## Begin Data lines

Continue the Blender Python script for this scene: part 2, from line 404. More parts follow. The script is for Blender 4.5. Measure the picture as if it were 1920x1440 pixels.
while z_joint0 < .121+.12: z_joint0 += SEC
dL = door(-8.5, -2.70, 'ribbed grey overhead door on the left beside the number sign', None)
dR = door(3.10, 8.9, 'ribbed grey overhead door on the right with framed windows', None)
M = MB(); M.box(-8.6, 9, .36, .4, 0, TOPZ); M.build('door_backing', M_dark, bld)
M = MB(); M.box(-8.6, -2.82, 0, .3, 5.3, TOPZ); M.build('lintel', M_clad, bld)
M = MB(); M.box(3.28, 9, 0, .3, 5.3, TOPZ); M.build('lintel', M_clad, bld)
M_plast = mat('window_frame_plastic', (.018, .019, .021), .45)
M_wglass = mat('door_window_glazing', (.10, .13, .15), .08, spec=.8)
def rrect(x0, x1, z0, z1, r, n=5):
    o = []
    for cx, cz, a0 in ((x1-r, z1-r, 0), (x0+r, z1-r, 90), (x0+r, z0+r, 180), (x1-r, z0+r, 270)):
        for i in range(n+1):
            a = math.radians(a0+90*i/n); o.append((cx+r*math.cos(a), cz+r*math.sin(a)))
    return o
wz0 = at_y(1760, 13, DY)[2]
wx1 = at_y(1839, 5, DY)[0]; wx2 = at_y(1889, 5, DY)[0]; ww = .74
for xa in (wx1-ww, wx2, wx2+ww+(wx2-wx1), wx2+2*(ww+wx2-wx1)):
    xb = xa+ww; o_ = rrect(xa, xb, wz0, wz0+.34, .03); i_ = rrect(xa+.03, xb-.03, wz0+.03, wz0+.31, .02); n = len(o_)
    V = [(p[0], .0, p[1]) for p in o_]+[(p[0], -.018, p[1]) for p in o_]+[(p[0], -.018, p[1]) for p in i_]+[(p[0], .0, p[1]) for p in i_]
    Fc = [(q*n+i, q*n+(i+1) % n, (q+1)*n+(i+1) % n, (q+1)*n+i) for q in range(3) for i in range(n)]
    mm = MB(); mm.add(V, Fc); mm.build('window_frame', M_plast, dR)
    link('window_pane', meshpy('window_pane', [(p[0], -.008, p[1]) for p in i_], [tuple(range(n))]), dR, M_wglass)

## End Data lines

◆ To do ◆
Your task is to print the whole listing again exactly.

◆ Task answer ◆
Continue the Blender Python script for this scene: part 2, from line 404. More parts follow. The script is for Blender 4.5. Measure the picture as if it were 1920x1440 pixels.
while z_joint0 < .121+.12: z_joint0 += SEC
dL = door(-8.5, -2.70, 'ribbed grey overhead door on the left beside the number sign', None)
dR = door(3.10, 8.9, 'ribbed grey overhead door on the right with framed windows', None)
M = MB(); M.box(-8.6, 9, .36, .4, 0, TOPZ); M.build('door_backing', M_dark, bld)
M = MB(); M.box(-8.6, -2.82, 0, .3, 5.3, TOPZ); M.build('lintel', M_clad, bld)
M = MB(); M.box(3.28, 9, 0, .3, 5.3, TOPZ); M.build('lintel', M_clad, bld)
M_plast = mat('window_frame_plastic', (.018, .019, .021), .45)
M_wglass = mat('door_window_glazing', (.10, .13, .15), .08, spec=.8)
def rrect(x0, x1, z0, z1, r, n=5):
    o = []
    for cx, cz, a0 in ((x1-r, z1-r, 0), (x0+r, z1-r, 90), (x0+r, z0+r, 180), (x1-r, z0+r, 270)):
        for i in range(n+1):
            a = math.radians(a0+90*i/n); o.append((cx+r*math.cos(a), cz+r*math.sin(a)))
    return o
wz0 = at_y(1760, 13, DY)[2]
wx1 = at_y(1839, 5, DY)[0]; wx2 = at_y(1889, 5, DY)[0]; ww = .74
for xa in (wx1-ww, wx2, wx2+ww+(wx2-wx1), wx2+2*(ww+wx2-wx1)):
    xb = xa+ww; o_ = rrect(xa, xb, wz0, wz0+.34, .03); i_ = rrect(xa+.03, xb-.03, wz0+.03, wz0+.31, .02); n = len(o_)
    V = [(p[0], .0, p[1]) for p in o_]+[(p[0], -.018, p[1]) for p in o_]+[(p[0], -.018, p[1]) for p in i_]+[(p[0], .0, p[1]) for p in i_]
    Fc = [(q*n+i, q*n+(i+1) % n, (q+1)*n+(i+1) % n, (q+1)*n+i) for q in range(3) for i in range(n)]
    mm = MB(); mm.add(V, Fc); mm.build('window_frame', M_plast, dR)
    link('window_pane', meshpy('window_pane', [(p[0], -.008, p[1]) for p in i_], [tuple(range(n))]), dR, M_wglass)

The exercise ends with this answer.